▸ **3D scene scripts**
########################################

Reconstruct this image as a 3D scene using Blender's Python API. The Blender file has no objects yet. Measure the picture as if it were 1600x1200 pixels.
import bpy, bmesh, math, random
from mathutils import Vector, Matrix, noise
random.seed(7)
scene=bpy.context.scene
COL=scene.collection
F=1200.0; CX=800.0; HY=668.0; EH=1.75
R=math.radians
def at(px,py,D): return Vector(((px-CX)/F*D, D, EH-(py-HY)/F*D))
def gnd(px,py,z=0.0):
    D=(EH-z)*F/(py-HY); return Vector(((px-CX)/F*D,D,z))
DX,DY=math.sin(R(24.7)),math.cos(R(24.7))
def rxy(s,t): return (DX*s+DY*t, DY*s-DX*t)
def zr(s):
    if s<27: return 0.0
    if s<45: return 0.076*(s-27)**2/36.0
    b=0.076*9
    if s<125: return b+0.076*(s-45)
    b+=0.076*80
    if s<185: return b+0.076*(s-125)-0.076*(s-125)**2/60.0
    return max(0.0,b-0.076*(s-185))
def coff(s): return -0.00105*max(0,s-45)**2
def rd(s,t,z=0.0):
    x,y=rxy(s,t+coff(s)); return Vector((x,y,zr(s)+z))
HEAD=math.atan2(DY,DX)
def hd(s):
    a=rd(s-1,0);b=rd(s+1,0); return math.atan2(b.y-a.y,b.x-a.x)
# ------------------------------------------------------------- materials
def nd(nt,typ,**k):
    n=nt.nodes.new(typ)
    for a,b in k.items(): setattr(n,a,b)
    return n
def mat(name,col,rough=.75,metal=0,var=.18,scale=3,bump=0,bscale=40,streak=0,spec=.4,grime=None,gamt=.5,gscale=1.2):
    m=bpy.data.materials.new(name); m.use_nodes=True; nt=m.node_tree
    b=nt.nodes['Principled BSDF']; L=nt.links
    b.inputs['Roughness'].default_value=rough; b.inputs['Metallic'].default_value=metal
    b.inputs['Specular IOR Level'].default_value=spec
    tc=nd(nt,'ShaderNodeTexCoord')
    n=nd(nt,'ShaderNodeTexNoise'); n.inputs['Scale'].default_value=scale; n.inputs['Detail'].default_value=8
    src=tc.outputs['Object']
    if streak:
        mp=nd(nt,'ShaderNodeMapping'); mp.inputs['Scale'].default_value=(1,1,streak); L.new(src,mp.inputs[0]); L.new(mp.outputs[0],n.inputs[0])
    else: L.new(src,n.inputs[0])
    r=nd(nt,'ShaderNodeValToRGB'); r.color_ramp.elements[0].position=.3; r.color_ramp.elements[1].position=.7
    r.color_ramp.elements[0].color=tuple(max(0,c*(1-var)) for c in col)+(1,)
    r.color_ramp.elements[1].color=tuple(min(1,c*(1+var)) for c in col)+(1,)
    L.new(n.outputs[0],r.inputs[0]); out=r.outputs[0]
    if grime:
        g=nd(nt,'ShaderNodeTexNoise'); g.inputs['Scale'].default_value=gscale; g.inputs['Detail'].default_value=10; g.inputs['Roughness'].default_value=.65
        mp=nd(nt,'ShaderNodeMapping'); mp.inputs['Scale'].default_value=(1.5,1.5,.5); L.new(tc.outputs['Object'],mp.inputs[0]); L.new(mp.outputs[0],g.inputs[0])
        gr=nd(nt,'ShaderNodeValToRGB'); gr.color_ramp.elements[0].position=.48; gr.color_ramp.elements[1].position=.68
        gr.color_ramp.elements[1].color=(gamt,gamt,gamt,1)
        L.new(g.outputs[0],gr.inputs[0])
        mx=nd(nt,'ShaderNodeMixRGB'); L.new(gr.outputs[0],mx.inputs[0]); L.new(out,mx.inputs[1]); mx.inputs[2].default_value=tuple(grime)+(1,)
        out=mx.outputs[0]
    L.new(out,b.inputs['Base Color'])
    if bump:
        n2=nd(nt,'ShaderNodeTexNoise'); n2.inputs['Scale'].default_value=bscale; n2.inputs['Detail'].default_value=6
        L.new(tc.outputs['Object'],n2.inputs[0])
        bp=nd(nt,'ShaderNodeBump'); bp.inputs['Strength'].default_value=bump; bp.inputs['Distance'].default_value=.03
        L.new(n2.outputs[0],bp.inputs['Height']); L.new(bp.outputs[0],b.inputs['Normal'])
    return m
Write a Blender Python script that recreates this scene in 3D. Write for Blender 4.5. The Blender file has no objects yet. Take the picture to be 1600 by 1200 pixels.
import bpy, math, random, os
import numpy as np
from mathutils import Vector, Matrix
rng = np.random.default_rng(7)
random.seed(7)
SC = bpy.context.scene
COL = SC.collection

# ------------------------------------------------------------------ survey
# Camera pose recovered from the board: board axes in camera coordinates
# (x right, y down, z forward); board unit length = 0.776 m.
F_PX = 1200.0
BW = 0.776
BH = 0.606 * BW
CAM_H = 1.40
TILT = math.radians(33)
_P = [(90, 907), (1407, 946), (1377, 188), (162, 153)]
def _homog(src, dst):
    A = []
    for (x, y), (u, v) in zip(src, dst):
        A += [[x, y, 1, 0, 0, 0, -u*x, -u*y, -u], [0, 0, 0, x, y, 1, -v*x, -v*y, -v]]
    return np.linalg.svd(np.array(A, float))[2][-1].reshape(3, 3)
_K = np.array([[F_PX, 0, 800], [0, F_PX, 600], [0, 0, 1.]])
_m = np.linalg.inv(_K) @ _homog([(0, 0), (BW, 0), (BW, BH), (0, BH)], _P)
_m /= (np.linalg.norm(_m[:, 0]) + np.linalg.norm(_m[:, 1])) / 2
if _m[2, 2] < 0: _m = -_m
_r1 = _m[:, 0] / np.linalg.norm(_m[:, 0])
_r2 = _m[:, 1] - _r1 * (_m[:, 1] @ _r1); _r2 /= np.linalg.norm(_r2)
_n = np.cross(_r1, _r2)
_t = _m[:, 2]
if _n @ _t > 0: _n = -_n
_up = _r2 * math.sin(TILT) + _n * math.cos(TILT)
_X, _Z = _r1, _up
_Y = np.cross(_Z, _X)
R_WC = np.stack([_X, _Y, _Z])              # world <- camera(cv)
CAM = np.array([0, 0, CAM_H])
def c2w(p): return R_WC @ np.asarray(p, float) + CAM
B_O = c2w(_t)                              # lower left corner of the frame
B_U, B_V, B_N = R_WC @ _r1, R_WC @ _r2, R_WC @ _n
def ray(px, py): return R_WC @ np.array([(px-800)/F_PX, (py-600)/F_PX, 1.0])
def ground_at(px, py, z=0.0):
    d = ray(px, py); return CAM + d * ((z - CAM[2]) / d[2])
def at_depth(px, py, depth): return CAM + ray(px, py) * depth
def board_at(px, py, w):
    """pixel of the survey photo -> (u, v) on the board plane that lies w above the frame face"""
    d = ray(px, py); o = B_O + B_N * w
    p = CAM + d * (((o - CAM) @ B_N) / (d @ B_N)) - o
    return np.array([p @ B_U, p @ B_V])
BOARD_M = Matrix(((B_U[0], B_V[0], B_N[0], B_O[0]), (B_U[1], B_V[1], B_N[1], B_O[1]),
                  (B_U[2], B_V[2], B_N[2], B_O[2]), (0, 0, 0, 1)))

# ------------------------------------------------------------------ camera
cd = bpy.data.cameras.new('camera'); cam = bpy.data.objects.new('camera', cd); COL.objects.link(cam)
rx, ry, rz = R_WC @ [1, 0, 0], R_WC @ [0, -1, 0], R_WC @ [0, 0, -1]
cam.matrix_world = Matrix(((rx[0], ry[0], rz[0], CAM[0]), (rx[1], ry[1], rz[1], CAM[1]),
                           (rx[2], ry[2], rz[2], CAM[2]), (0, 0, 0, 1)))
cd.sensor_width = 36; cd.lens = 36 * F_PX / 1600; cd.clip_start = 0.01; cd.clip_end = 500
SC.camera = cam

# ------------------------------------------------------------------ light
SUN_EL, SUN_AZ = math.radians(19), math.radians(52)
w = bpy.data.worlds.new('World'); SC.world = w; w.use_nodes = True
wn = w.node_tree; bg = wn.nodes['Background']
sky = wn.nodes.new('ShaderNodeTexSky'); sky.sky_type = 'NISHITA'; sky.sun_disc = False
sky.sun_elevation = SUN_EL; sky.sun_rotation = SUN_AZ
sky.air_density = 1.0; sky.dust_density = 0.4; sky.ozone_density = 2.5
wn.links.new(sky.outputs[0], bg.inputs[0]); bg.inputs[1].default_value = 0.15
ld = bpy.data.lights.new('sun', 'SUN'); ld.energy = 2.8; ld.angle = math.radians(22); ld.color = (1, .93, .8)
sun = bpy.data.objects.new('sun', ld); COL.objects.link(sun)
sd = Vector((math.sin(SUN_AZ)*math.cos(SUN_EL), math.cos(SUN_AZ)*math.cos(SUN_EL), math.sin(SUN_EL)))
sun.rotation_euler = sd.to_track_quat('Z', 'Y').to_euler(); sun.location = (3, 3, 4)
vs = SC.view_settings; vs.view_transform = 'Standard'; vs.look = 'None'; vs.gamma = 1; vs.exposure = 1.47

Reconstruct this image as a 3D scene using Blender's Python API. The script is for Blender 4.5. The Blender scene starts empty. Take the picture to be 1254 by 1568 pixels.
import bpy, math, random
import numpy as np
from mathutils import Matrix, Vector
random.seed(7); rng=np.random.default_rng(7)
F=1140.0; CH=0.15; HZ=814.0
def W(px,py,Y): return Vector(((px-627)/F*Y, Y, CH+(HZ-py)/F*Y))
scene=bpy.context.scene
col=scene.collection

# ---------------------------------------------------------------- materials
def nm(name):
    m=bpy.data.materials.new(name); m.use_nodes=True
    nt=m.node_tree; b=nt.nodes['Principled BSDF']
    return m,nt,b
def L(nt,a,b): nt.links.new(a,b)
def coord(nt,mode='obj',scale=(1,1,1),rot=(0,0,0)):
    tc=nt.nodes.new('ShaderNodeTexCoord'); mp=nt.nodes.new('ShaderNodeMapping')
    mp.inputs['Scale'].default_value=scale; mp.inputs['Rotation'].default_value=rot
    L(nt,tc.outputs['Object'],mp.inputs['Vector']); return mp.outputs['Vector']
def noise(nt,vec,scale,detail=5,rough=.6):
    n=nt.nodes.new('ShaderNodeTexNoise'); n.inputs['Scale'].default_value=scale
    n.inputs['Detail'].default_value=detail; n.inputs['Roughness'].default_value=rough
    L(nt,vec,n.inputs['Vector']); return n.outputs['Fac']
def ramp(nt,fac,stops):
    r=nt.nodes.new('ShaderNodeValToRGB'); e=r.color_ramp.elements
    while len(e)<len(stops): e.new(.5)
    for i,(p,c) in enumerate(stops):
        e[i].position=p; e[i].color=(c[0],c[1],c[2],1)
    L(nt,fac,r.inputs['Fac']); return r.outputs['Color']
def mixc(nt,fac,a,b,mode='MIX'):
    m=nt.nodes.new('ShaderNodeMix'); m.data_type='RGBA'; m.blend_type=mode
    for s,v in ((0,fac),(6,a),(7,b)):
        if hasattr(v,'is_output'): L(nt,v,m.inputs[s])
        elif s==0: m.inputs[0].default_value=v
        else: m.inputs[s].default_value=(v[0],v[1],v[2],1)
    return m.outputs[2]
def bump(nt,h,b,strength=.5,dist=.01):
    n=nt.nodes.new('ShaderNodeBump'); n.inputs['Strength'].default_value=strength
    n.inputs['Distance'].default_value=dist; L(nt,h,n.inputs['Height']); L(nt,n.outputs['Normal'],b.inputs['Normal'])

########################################

▸ **Given problem**
Extract the lines of the preceding material that run from the line with "Write a Blender" through the line with "COL = SC.collection", inclusive, reproducing them exactly and adding nothing.

▸ **Answer to this problem**
Write a Blender Python script that recreates this scene in 3D. Write for Blender 4.5. The Blender file has no objects yet. Take the picture to be 1600 by 1200 pixels.
import bpy, math, random, os
import numpy as np
from mathutils import Vector, Matrix
rng = np.random.default_rng(7)
random.seed(7)
SC = bpy.context.scene
COL = SC.collection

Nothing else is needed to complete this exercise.